Nepal’s Constituent Assembly voted overwhelmingly to abolish the monarchy May 28, a day after its members were sworn in in the capital, Katmandu. The assembly gave the king 15 days to leave office.
e g r e g o r e s: On the Christian-Maoist United Front against Hinduism also posted this:
The article below, by Vishal Arora, originally appeared on the Christian website Compass Direct News (”News from the frontlines of persecution”) in Januray of 2008. It was later taken down when they realized just how embarrassing the article is because of its frank references to the close relationship between Christians and Maoist terrorists in India. The article can still be found in various places on the net if you search on the original title of the article “Maoists Said to Recruit Victims of Violence in India“. The copy below was found at the website of an outfit calling itself “Human Rights Without Frontiers” (they appear to be a thinly disguised advocacy group supporting western based Christian missionaries).

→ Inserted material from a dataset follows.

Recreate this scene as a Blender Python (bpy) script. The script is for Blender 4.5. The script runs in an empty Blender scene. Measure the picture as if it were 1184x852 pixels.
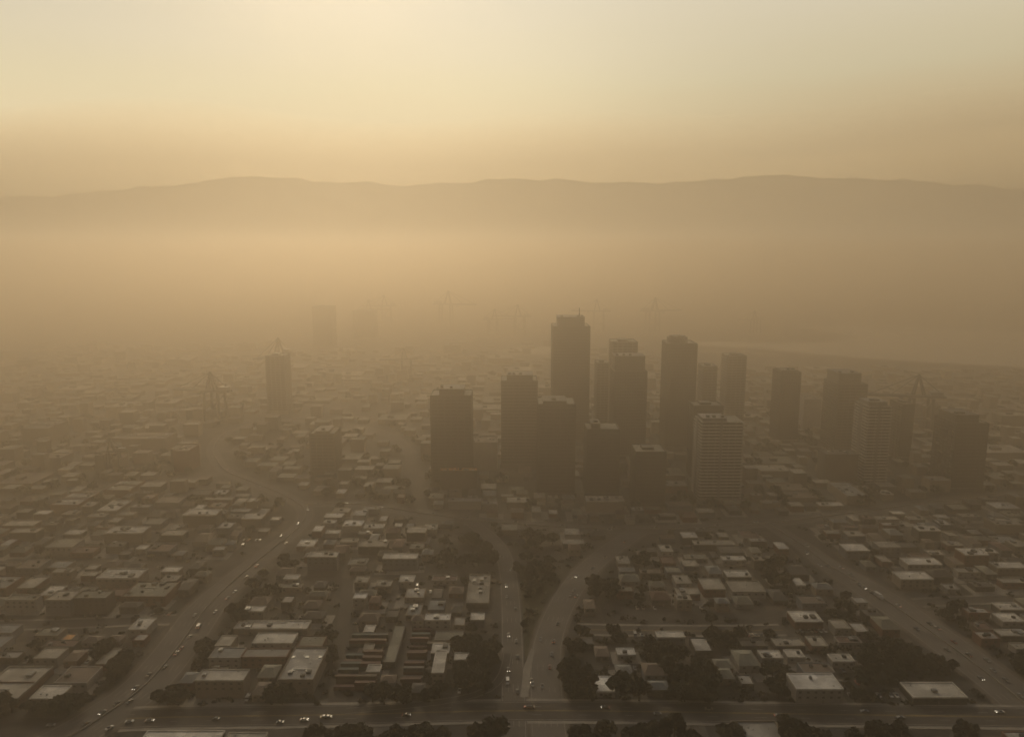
import bpy, bmesh, math, random
from mathutils import Vector
R = math.radians
rnd = random.Random(7)
scene = bpy.context.scene
col = scene.collection

# ------------------------------------------------------------------ camera
F, W0, H0 = 845.0, 1184.0, 852.0
HCAM, HOR = 260.0, 290.0
PITCH = math.atan((H0 / 2 - HOR) / F)
cam_d = bpy.data.cameras.new('camera')
cam_d.lens = F / W0 * 36.0
cam_d.sensor_width = 36.0
cam_d.clip_start = 1.0
cam_d.clip_end = 60000.0
cam = bpy.data.objects.new('camera', cam_d)
col.objects.link(cam)
cam.location = (0, 0, HCAM)
cam.rotation_euler = (R(90) - PITCH, 0, 0)
scene.camera = cam
CP, SP = math.cos(PITCH), math.sin(PITCH)

def ray(px, py):
    u, v = (px - W0 / 2) / F, -(py - H0 / 2) / F
    return Vector((u, CP + v * SP, -SP + v * CP))

def gnd(px, py, z=0.0):
    """where the surveyed point (taken from the aerial view) lies on the plan"""
    d = ray(px, py)
    t = (z - HCAM) / d.z
    return Vector((d.x * t, d.y * t, z))

def at_y(px, py, Y):
    d = ray(px, py)
    t = Y / d.y
    return Vector((d.x * t, Y, HCAM + d.z * t))

def proj(p):
    x, y, z = p[0], p[1], p[2] - HCAM
    f = y * CP - z * SP
    v = y * SP + z * CP
    return W0 / 2 + F * x / f, H0 / 2 - F * v / f

# ------------------------------------------------------------------ materials
def nt(m):
    m.use_nodes = True
    n = m.node_tree
    n.nodes.clear()
    return n, n.nodes, n.links

MATS = {}
def mat(name, c, rough=0.85, var=0.25, scale=0.25, metallic=0.0, spec=0.3, emit=None, coord='Object', c2=None, detail=6):
    if name in MATS:
        return MATS[name]
    m = bpy.data.materials.new(name)
    n, N, L = nt(m)
    o = N.new('ShaderNodeOutputMaterial')
    b = N.new('ShaderNodeBsdfPrincipled')
    L.new(b.outputs[0], o.inputs[0])
    tc = N.new('ShaderNodeTexCoord')
    no = N.new('ShaderNodeTexNoise')
    no.inputs['Scale'].default_value = scale
    no.inputs['Detail'].default_value = detail
    no.inputs['Roughness'].default_value = 0.65
    L.new(tc.outputs[coord], no.inputs['Vector'])
    rp = N.new('ShaderNodeValToRGB')
    rp.color_ramp.elements[0].position = 0.3
    rp.color_ramp.elements[1].position = 0.72
    lo = [x * (1 - var) for x in c]
    hi = [min(1, x * (1 + var)) for x in (c2 or c)]
    rp.color_ramp.elements[0].color = (*lo, 1)
    rp.color_ramp.elements[1].color = (*hi, 1)
    L.new(no.outputs[0], rp.inputs[0])
    # a second, larger scale of weathering, different from thing to thing
    oi = N.new('ShaderNodeObjectInfo')
    mr = N.new('ShaderNodeMapRange')
    mr.inputs['To Min'].default_value = 1 - var * 0.6
    mr.inputs['To Max'].default_value = 1 + var * 0.6
    L.new(oi.outputs['Random'], mr.inputs['Value'])
    mx = N.new('ShaderNodeVectorMath')
    mx.operation = 'SCALE'
    L.new(rp.outputs[0], mx.inputs[0])
    L.new(mr.outputs[0], mx.inputs['Scale'])
    L.new(mx.outputs[0], b.inputs['Base Color'])
    b.inputs['Roughness'].default_value = rough
    b.inputs['Metallic'].default_value = metallic
    b.inputs['Specular IOR Level'].default_value = spec
    if emit:
        b.inputs['Emission Color'].default_value = (*emit[0], 1)
        b.inputs['Emission Strength'].default_value = emit[1]
    MATS[name] = m
    return m

def patch(m, scale=0.14, amt=0.32):
    if m.get('patched'): return m
    n, N, L = m.node_tree, m.node_tree.nodes, m.node_tree.links
    b = [x for x in N if x.type == 'BSDF_PRINCIPLED'][0]
    src = b.inputs['Base Color'].links[0].from_socket
    tc = [x for x in N if x.type == 'TEX_COORD'][0]
    v = N.new('ShaderNodeTexVoronoi'); v.distance = 'CHEBYCHEV'; v.inputs['Scale'].default_value = scale
    L.new(tc.outputs['Object'], v.inputs[0])
    s = N.new('ShaderNodeSeparateColor'); L.new(v.outputs['Color'], s.inputs[0])
    mr = N.new('ShaderNodeMapRange'); mr.inputs['To Min'].default_value = 1 - amt; mr.inputs['To Max'].default_value = 1 + amt * .4
    L.new(s.outputs[0], mr.inputs[0])
    mx = N.new('ShaderNodeVectorMath'); mx.operation = 'SCALE'
    L.new(src, mx.inputs[0]); L.new(mr.outputs[0], mx.inputs['Scale']); L.new(mx.outputs[0], b.inputs['Base Color'])
    m['patched'] = 1
    return m

def roof_mat(key):
    tones = {
        'white': (0.70, 0.68, 0.64), 'cream': (0.56, 0.53, 0.475), 'tan': (0.33, 0.305, 0.26),
        'grey': (0.33, 0.32, 0.30), 'olive': (0.20, 0.195, 0.16), 'brown': (0.17, 0.135, 0.11),
        'red': (0.14, 0.085, 0.07), 'charcoal': (0.09, 0.085, 0.08), 'sunlit': (0.75, 0.58, 0.28),  # last tone here is sunlight on a roof, put into its colour
        'orange': (0.62, 0.33, 0.12), 'slate': (0.20, 0.21, 0.21)}
    return patch(mat('roof_' + key, tones[key], 0.8, 0.30, 0.09))

def wall_mat(key):
    tones = {'pale': (0.30, 0.28, 0.26), 'beige': (0.24, 0.20, 0.16), 'brick': (0.17, 0.09, 0.065),
             'dark': (0.08, 0.075, 0.07), 'blue': (0.14, 0.15, 0.17)}
    return mat('wall_' + key, tones[key], 0.85, 0.2, 0.3)

M_glass = mat('window_glass', (0.03, 0.035, 0.04), 0.12, 0.3, 0.2, spec=0.6)
M_metal = mat('grey_metal', (0.25, 0.25, 0.25), 0.5, 0.3, 0.8, 0.4)
M_dmetal = mat('dark_metal', (0.06, 0.06, 0.06), 0.6, 0.3, 0.8, 0.2)
M_door = mat('door_paint', (0.16, 0.15, 0.14), 0.6, 0.2, 0.8)
M_conc = mat('concrete', (0.24, 0.22, 0.19), 0.9, 0.25, 0.12)
M_asph = mat('asphalt', (0.066, 0.062, 0.058), 0.9, 0.30, 0.03, c2=(0.078, 0.072, 0.067))
M_hwy = mat('worn_highway_concrete', (0.115, 0.105, 0.095), 0.9, 0.30, 0.035)
M_street = mat('street_asphalt', (0.07, 0.064, 0.058), 0.9, 0.3, 0.05)
M_paint = mat('road_paint', (0.34, 0.31, 0.27), 0.8, 0.35, 0.6)
M_yellow = mat('yellow_paint', (0.45, 0.32, 0.10), 0.8, 0.35, 0.6)
M_lot = mat('lot_asphalt', (0.062, 0.056, 0.05), 0.92, 0.4, 0.06)
M_soil = mat('dry_soil', (0.090, 0.076, 0.062), 0.95, 0.4, 0.05)
M_grass = mat('dry_grass', (0.075, 0.07, 0.04), 0.95, 0.4, 0.08)
M_bark = mat('bark', (0.07, 0.05, 0.035), 0.95, 0.3, 1.5)
M_leaf = [mat('foliage_dark', (0.020, 0.023, 0.015), 0.8, 0.5, 0.45, spec=0.15),
          mat('foliage_mid', (0.028, 0.031, 0.020), 0.8, 0.5, 0.45, spec=0.15),
          mat('foliage_dry', (0.040, 0.038, 0.024), 0.8, 0.5, 0.45, spec=0.15)]

# ------------------------------------------------------------------ helpers
class MB:
    def __init__(s):
        s.v, s.f, s.m = [], [], []
    def quad(s, a, b, c, d, m=0):
        i = len(s.v)
        s.v += [tuple(a), tuple(b), tuple(c), tuple(d)]
        s.f.append((i, i + 1, i + 2, i + 3)); s.m.append(m)
    def prism(s, pts, z0, z1, m=0, mt=None, bottom=False):
        n = len(pts); i = len(s.v)
        s.v += [(p[0], p[1], z0) for p in pts] + [(p[0], p[1], z1) for p in pts]
        for k in range(n):
            j = (k + 1) % n
            s.f.append((i + k, i + j, i + n + j, i + n + k)); s.m.append(m)
        s.f.append(tuple(range(i + n, i + 2 * n))); s.m.append(m if mt is None else mt)
        if bottom:
            s.f.append(tuple(range(i + n - 1, i - 1, -1))); s.m.append(m)
    def box(s, x0, y0, z0, x1, y1, z1, m=0, mt=None, bottom=True):
        s.prism([(x0, y0), (x1, y0), (x1, y1), (x0, y1)], z0, z1, m, mt, bottom)
    def beam(s, a, b, w, m=0):
        a, b = Vector(a), Vector(b)
        d = (b - a).normalized()
        up = Vector((0, 0, 1)) if abs(d.z) < 0.9 else Vector((1, 0, 0))
        u = d.cross(up).normalized() * w / 2
        v = d.cross(u).normalized() * w / 2
        i = len(s.v)
        for p in (a, b):
            s.v += [tuple(p + u + v), tuple(p - u + v), tuple(p - u - v), tuple(p + u - v)]
        for k in range(4):
            j = (k + 1) % 4
            s.f.append((i + k, i + j, i + 4 + j, i + 4 + k)); s.m.append(m)
        s.f.append((i + 3, i + 2, i + 1, i)); s.f.append((i + 4, i + 5, i + 6, i + 7)); s.m += [m, m]
    def build(s, name, mats, parent=None, smooth=False):
        me = bpy.data.meshes.new(name)
        me.from_pydata(s.v, [], s.f)
        if not isinstance(mats, (list, tuple)):
            mats = [mats]
        for m in mats:
            me.materials.append(m)
        if len(mats) > 1:
            me.polygons.foreach_set('material_index', s.m)
        if smooth:
            me.polygons.foreach_set('use_smooth', [True] * len(s.f))
        me.update()
        o = bpy.data.objects.new(name, me)
        col.objects.link(o)
        if parent:
            o.parent = parent
        return o

def tag(o, label=None, cat=None, group=None, kind=None):
    if label: o['label'] = label
    if cat: o['category'] = cat
    if group: o['group'] = group
    if kind: o['kind'] = kind
    return o

def empty(name, loc, rz=0.0):
    o = bpy.data.objects.new(name, None)
    o.empty_display_size = 2
    o.location = loc
    o.rotation_euler = (0, 0, rz)
    col.objects.link(o)
    return o

def copy_tree(o, parent=None):
    c = o.copy()
    col.objects.link(c)
    c.parent = parent
    for ch in list(o.children):
        copy_tree(ch, c)
    return c

ORD = ['zeroth', 'first', 'second', 'third', 'fourth', 'fifth', 'sixth', 'seventh', 'eighth', 'ninth', 'tenth',
       'eleventh', 'twelfth', 'thirteenth', 'fourteenth', 'fifteenth', 'sixteenth', 'seventeenth', 'eighteenth',
       'nineteenth', 'twentieth', 'twenty-first', 'twenty-second', 'twenty-third', 'twenty-fourth', 'twenty-fifth',
       'twenty-sixth', 'twenty-seventh', 'twenty-eighth', 'twenty-ninth', 'thirtieth', 'thirty-first', 'thirty-second',
       'thirty-third', 'thirty-fourth', 'thirty-fifth', 'thirty-sixth', 'thirty-seventh', 'thirty-eighth']

# ------------------------------------------------------------------ world, sun, haze
SUN_EL = 27.0
SUN_AZ = 14.0      # degrees to the west of straight ahead
w = bpy.data.worlds.new('World')
scene.world = w
w.use_nodes = True
n = w.node_tree; N = n.nodes; L = n.links
N.clear()
out = N.new('ShaderNodeOutputWorld')
bg = N.new('ShaderNodeBackground'); bg.inputs[1].default_value = 0.1
L.new(bg.outputs[0], out.inputs[0])
sky = N.new('ShaderNodeTexSky')
sky.sky_type = 'NISHITA'; sky.sun_disc = False
sky.sun_elevation = R(SUN_EL); sky.sun_rotation = R(-SUN_AZ)
sky.dust_density = 8.0; sky.air_density = 1.5; sky.ozone_density = 0.5; sky.altitude = 250
tc = N.new('ShaderNodeTexCoord')
sep = N.new('ShaderNodeSeparateXYZ'); L.new(tc.outputs['Generated'], sep.inputs[0])
def mth(op, a, b=None, c=None):
    x = N.new('ShaderNodeMath'); x.operation = op
    for i, v in enumerate((a, b, c)):
        if v is None: continue
        if isinstance(v, (int, float)): x.inputs[i].default_value = v
        else: L.new(v, x.inputs[i])
    return x.outputs[0]
mp = N.new('ShaderNodeMapping'); mp.inputs['Scale'].default_value = (1.3, 1.3, 11.0)
L.new(tc.outputs['Generated'], mp.inputs[0])
nz = N.new('ShaderNodeTexNoise'); nz.inputs['Scale'].default_value = 1.6; nz.inputs['Detail'].default_value = 3.0
nz.inputs['Roughness'].default_value = 0.4
L.new(mp.outputs[0], nz.inputs[0])
wob = mth('MULTIPLY', mth('SUBTRACT', nz.outputs[0], 0.5), 0.055)
zz = mth('ADD', sep.outputs[2], wob)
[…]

I had linked to the original article in an earlier post on Lies, damned lies, and the “persecution” of Christians in India, but I just today discovered that the link is dead – so I am posting the article in full here.
Now I’m no fundi on Indian and Nepalese politics, and I record these links for information, to see what some people are saying. The main conclusion I draw from them is that Samuel Huntington was right in his “clash of civilizations” thesis, when he suggested that in the post-Cold War era international conflicts would not be between competing ideologies such as capitalism and communism, but rather between competing civilisations based on religion. As things have developed, however, and as these reports illustrate, there is a tendency for religions to spawn ideologies, which, though they are linked to their parent religions, often contradict their values. So Hinduism has spawned Hindutva, Islam has spawned Islamism, and Christianity has spawned Christianism. In parallel to these there is the rise of militant atheism, especially in the West; not entirely unprecedented, of course–in the Stalinist era membership in the League of Militant Atheists in the USSR rose to over 11 million in the 1930s, but fell off in the 1940s when Stalin sought the support of the Church in the Great Patriotic War.
The alleged alliance of Christians and Maoists in India and Nepal would no doubt have been very surprising to people in the Cold War era, and I also wonder if there are any Maoists left in China now.
Apart from noting the existence of militant Hindu, Islamic and atheist movements, there is not much I can say about them, or at least about what can be done about them. That is up to Hindu and Muslim theologians, and possibly atheist atheologians.
But as a Christian missiologist I can say that that growth of Christianism is a cause for concern, and fuels the clash of civilisations. The response of Christian theologians, when they have bothered to think about it at all, seems mostly to be denialist. They tend to deny that there is such a thing as the “clash of civilizations” and say that the aim of Christianity is peace and love, and just hope that the Christianists will go away. But perhaps the time has come to do a bit more theological analysis, and to make it clear that Christianism is heretical. It affects both East and West. The USA may have the so-called religious right, but Orthodoxy has groups like Pamyat.
That is a bit of a digression from where this post started. Catholic bishops supporting democracy in Nepal is a far cry Christianism, and its certainly a lot better than falangism in Spain and Lebanon. It’s a bit surprising if Maoists support democracy, but if they do, bully for them. I don’t have strong feelings for or against monarchies either way. I’m neither a monarchist nor a republican, though if one does have monarchies I have a preference for constitutional democratic ones. But I recognise that many “republics” can be and have been undemocratic as well. But where it does link up is that the situation in Nepal does seem to be developing along the liens of a clash of civilisations, and that is where one needs to be careful.